Then after five years as an adjunct, I was offered a full-time teaching job. I had my own office again but not the time to move into it. So after the school year ended in May, I began to unpack the artifacts of my buried life and transport them to campus. As I opened box after box, fragments of those earlier years of teaching reentered my consciousness, including the image of a young man who appeared in my mind as a decades-younger version of Corey Mitchell, a young man I’d taught at UNC-Wilmington. Hadn’t I read that Corey had graduated from UNCW?–and didn’t I teach a Mitchell there?

Not long after that–a couple of days later, perhaps–I opened a box that contained all of my old grade books, all the way back to the first semester I taught, as a grad student, back in 1990. The gradebook that I used two years later at UNCW was the oldest in the stack, one passed down to me by my parents, an unused one pulled from one of their own file cabinets after they retired. The column for student names in that vintage Hall’s Class Record Book was so narrow that only the last names fit. I found what I was looking for between Lofton and Onuffer: Mitchell. I was relatively certain that it was Corey.

As the director of Hair at HCT, Corey was working closely with the theatre’s Artistic Director, Pam Livingstone, whom I knew from my own stage work there, so I sent her this email:

Corey Mitchell has looked familiar to me since I saw his face on the Tonys and in the news back in 2015, now I may know why. I read recently that he’s a graduate of UNC-Wilmington. I taught there for the 1991-92 school year before moving to Tallahassee to begin my PhD work.

The last class that I taught at UNCW was a four-week summer survey of American literature. When you teach a class of thirty-seven students for only a month, you don’t remember much about  them 25-plus years later. But I do remember a highly intelligent, charismatic, deep-voiced young man who was clearly going places, Today I found my gradebook from that year. I didn’t record the students’ first names, but ‘Mitchell’ is there, and I think it’s Corey.

Would you please ask him when he attended UNCW? If he was my student, I would like to speak with him briefly before one of the rehearsals.

Pam answered, yes, it was Corey, and he came into sharper focus.
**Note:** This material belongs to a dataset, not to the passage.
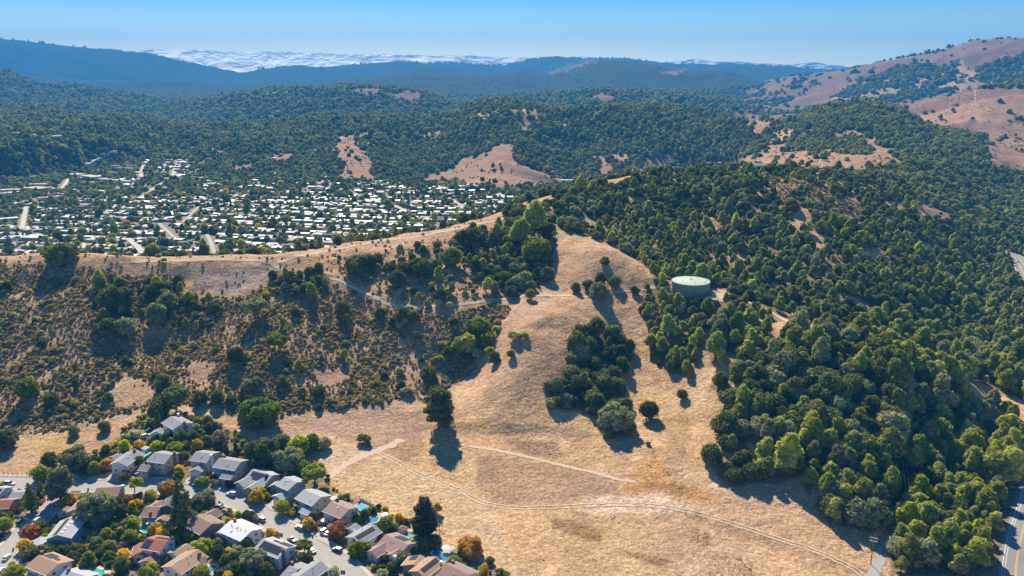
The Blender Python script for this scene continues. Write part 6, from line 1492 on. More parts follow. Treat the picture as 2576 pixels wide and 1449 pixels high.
# ---- cars
tyre = simple('tyre_rubber', (.02,.02,.02), .9, .1, .1)
CARM = {}
for nm_, c_ in dict(white=(.75,.76,.78), black=(.02,.022,.028), silver=(.45,.47,.50), red=(.42,.04,.05), blue=(.05,.09,.18), teal=(.05,.10,.12), grey=(.16,.17,.19)).items():
    m_, _n, _b = mat(nm_ + '_car_paint', .28, .5); _b.inputs['Base Color'].default_value = (*c_, 1); _b.inputs['Coat Weight'].default_value = .6; CARM[nm_] = m_
def prof(mb, pts, w0, w1, mi=0):
    n = len(pts); v = [(x, -w0 / 2 if z < .95 else -w1 / 2, z) for x, z in pts] + [(x, w0 / 2 if z < .95 else w1 / 2, z) for x, z in pts]
    mb.add(v, [tuple(range(n)), tuple(range(2*n-1, n-1, -1))] + [(i, n + i, n + (i+1) % n, (i+1) % n) for i in range(n)], mi)
_car = {}
def car_parts(kind):
    if kind in _car: return _car[kind]
    L = {'sedan': 4.6, 'suv': 4.7, 'van': 5.1, 'pickup': 5.5}[kind]; h = L / 2; b_ = MB(); c_ = MB()
    prof(b_, [(-h,.42),(-h,.78),(-h*.92,.93),(h*.55,.93),(h*.93,.82),(h,.62),(h,.40),(h*.8,.30),(-h*.85,.30)], 1.82, 1.76)
    top = {'sedan': 1.42, 'suv': 1.68, 'van': 1.85, 'pickup': 1.72}[kind]
    if kind == 'sedan': cab = [(-h*.78,.93),(-h*.50,top-.04),(h*.05,top),(h*.45,.94)]
    elif kind == 'pickup': cab = [(-h*.12,.93),(-h*.06,top-.03),(h*.22,top),(h*.50,.94)]
    else: cab = [(-h*.95,.93),(-h*.86,top-.04),(h*.12,top),(h*.50,.94)]
    prof(c_, [(x, z if z < .95 else z - .07) for x, z in cab], 1.70, 1.42)
    r_ = MB(); xs = [p[0] for p in cab if p[1] > 1]; r_.box(((xs[0] + xs[1]) / 2, 0, top - .04), (xs[1] - xs[0] + .08, 1.40, .07))
    for x in (xs[0], (xs[0] + xs[1]) / 2, xs[1]):
        for sy in (-1, 1): r_.tube((x, sy * .70, top - .06), (x + (.12 if x == xs[1] else 0), sy * .84, .92), .045, .05, 4)
    if kind == 'pickup':
        bed = MB(); bed.box((-h*.56, 0, 1.0), (h*.78, 1.7, .02)); 
        for sy in (-1, 1): b_.box((-h*.56, sy*.84, 1.05), (h*.8, .1, .3))
        b_.box((-h*.97, 0, 1.05), (.1, 1.78, .3))
    w_ = MB(); w_.tube((0,-.12,0),(0,.12,0),.34,.34,12)
    hub = MB(); hub.tube((0,-.13,0),(0,.13,0),.19,.19,8)
    hl = MB(); hl.box((0,0,0),(.08,.34,.16))
    _car[kind] = dict(L=L, body=b_, glass=c_.mesh('window', [glass]), roof=r_, wheel=w_.mesh('wheel', [tyre]), rim=hub.mesh('rim', [roofw]), hl=hl.mesh('headlight', [trim])); return _car[kind]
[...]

I could see him sitting in my office. He was wearing a hat. He often wore a hat. I began to remember part of a conversation we’d had. I emailed him to recount how he’d spoken with me about his admiration for Duke Ellington’s “Satin Doll.”
Today, a month after I found his name in that old gradebook, I went to HCT’s rehearsal hall to surprise him with a brief pre-rehearsal visit. I chose today because it was my first day of teaching for the fall semester. Today I met thirty-seven of the one-hundred-plus students who will teach me this semester–as Corey taught me–as much, if not more, than I will teach them.
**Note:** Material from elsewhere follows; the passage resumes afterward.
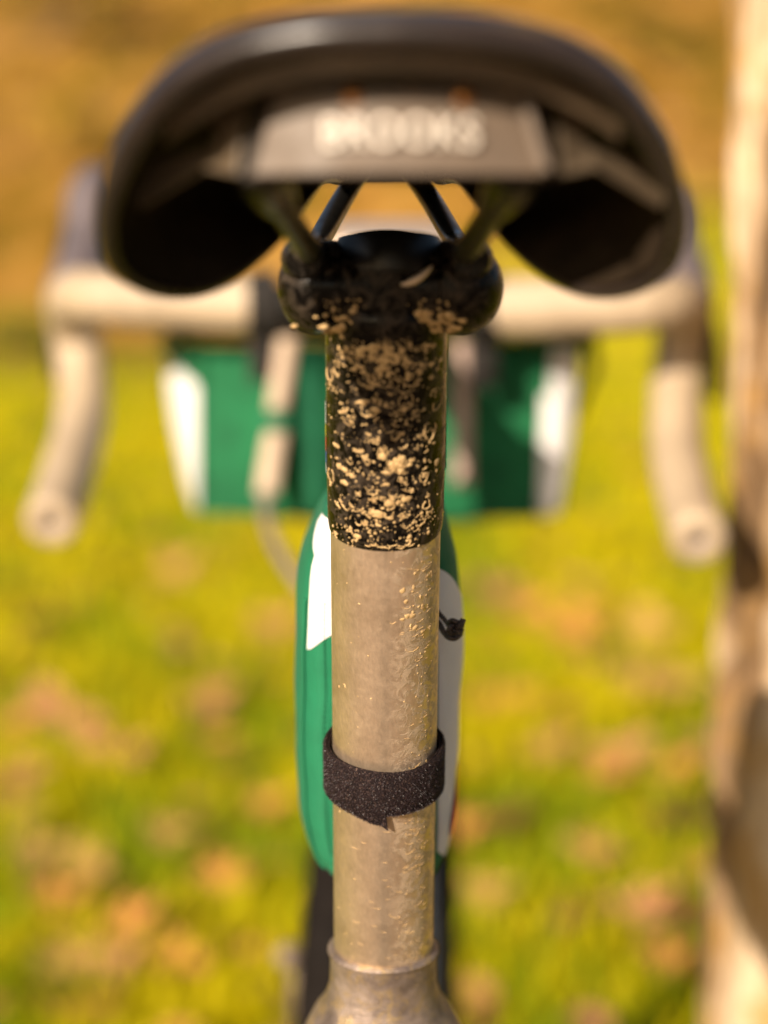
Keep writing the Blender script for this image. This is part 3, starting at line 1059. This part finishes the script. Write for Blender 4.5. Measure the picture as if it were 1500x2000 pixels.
M['lipbrown'] = simple('brown_moulding', (.075, .050, .028), .5, 0, .2, 90, .2, .0003)
saddle()

# ---- frame: collar, cluster, tubes, stays
def frame_parts():
    C0 = post(.163)
    TILT = (DN + Vector((0, -.22, -.03))).normalized()
    n = 72
    def ring(mb_v, c, ax, rx, rz):
        a, u, w = frame_of(ax)
        for k in range(n):
            an = 2 * pi * k / n
            mb_v.append(c + u * cos(an) * rx + w * sin(an) * rz)
    vs = []
    specs = [(0.164, 0.0176, 0.0176, 0), (0.164, 0.0182, 0.0182, 0), (0.1645, 0.0188, 0.0188, 0), (0.1655, 0.0191, 0.0191, 0), (0.1685, 0.0188, 0.0188, 0), (0.1735, 0.0188, 0.0188, 0), (0.1805, 0.0191, 0.0194, 0), (0.1885, 0.02142, 0.0215, 0.003), (0.1935, 0.02515, 0.024, 0.006), (0.2015, 0.02868, 0.0262, 0.009), (0.2115, 0.0321, 0.0275, 0.012), (0.2235, 0.03478, 0.027, 0.014), (0.2375, 0.03531, 0.025, 0.012), (0.2525, 0.0321, 0.022, 0.008), (0.2695, 0.02568, 0.02, 0.004), (0.2825, 0.0214, 0.019, 0)]
    for (l, rx, rz, back) in specs:
        t = max(0, min(1, (l - .168) / .05))
        ax = TILT.lerp(DN, t).normalized()
        ring(vs, post(l) - Vector((0, back * .35, 0)), ax, rx, rz)
    mb = MB()
    m = len(specs)
    mb.add(vs, [(i * n + k, (i + 1) * n + k, (i + 1) * n + (k + 1) % n, i * n + (k + 1) % n) for i in range(m - 1) for k in range(n)])
    o = mb.build('frame', M['tiframe'], bike)
    # weld bead
    mb = MB()
    a, u, w = frame_of(TILT)
    pts = []
    for k in range(120):
        an = 2 * pi * k / 120
        rr = .0188 + .00015 * sin(an * 46)
        pts.append(post(.1655) + u * cos(an) * rr + w * sin(an) * rr)
    tube(mb, pts, [.0009 + .00016 * sin(k * 2.3) for k in range(120)], 8, closed=True)
    mb.build('weld_bead', M['tiframe'], o)
    mb = MB()
    head_lo = Vector((-.002, 1.190, .725)); head_hi = Vector((-.002, 1.152, .850))
    tt0 = post(.185)
    tube(mb, [tt0, tt0.lerp(Vector((0, 1.158, .812)), .5), Vector((0, 1.160, .815))], .0175, 32)
    mb.build('top_tube', M['tiframe'], o)
    bb = post(.70)
    mb = MB(); tube(mb, [post(.27), bb], .0165, 32); mb.build('seat_tube', M['tiframe'], o)
    mb = MB(); tube(mb, [bb, Vector((0, 1.180, .755))], .021, 32); mb.build('down_tube', M['tiframe'], o)
    mb = MB(); tube(mb, [head_lo, head_hi], .022, 32); mb.build('head_tube', M['tiframe'], o)
    axle = Vector((0, .385, .350))
    for s in (-1, 1):
        mb = MB()
        tube(mb, smoothpath([post(.215) + Vector((s * .014, -.004, 0)), post(.25) + Vector((s * .034, -.035, -.02)), Vector((s * .055, .56, .52)), axle + Vector((s * .068, 0, 0))], 8),
             [.0095 - .00008 * i for i in range(25)], 16)
        mb.build('seat_stay', M['tiframe'], o)
        mb = MB()
        tube(mb, smoothpath([bb + Vector((s * .03, -.01, 0)), Vector((s * .045, .62, .29)), axle + Vector((s * .068, 0, 0))], 8), [.012 - .0002 * i for i in range(17)], 16)
        mb.build('chain_stay', M['tiframe'], o)
    mb = MB(); lathe(mb, bb, (1, 0, 0), [(-.036, .005), (-.036, .021), (.036, .021), (.036, .005)], 32); mb.build('bottom_bracket', M['blackplastic'], o, auto=40)
    # crank set and pedals
    mb = MB()
    lathe(mb, bb + Vector((.045, 0, 0)), (1, 0, 0), [(-.002, .03), (-.002, .082), (.002, .082), (.002, .03)], 64, close=True)
    cr = mb.build('crank_set', M['blackplastic'], bike, auto=40)
    for s in (-1, 1):
        d = Vector((0, s * .165, -.03))
        mb = MB(); p0 = bb + Vector((s * .062, 0, 0)); tube(mb, [p0, p0 + d], [.014, .010], 12, squash=.6); mb.build('crank_arm', M['blackplastic'], cr)
        mb = MB(); box(mb, p0 + d + Vector((s * .06, 0, 0)), (.09, .08, .018)); mb.build('pedal', M['blackplastic'], cr, bevel=.004)
    return bb, axle, head_lo, head_hi
bb, axle, head_lo, head_hi = frame_parts()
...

After I introduced myself to Corey, he invited me to sit down. He remembered reading an excerpt from The Joy Luck Club in my American literature survey course. He had enjoyed that chapter of Tan’s novel so much that he bought a copy of the book. Was her novel the subject of that outstanding oral presentation that he delivered? As he spoke with me, he demonstrated the attentiveness that the best teachers possess. That attentiveness is one of the many qualities that led Corey to win the first Tony Award for Excellence in Theatre Education back in 2015.

His devotion to his students at Charlotte’s Northwest School of the Arts is chronicled in the 2015 documentary Purple Dreams, which traces his students’ lives–both on and off stage–as they rehearse and perform the musical The Color Purple, an enormously ambitious project for which their school raised over $170,000  “to take 107 people–cast, crew and orchestra–and rent the original Broadway set and costumes to perform at the International Thespian Festival two years ago [in 2013] in Nebraska” (Toppman par. 9).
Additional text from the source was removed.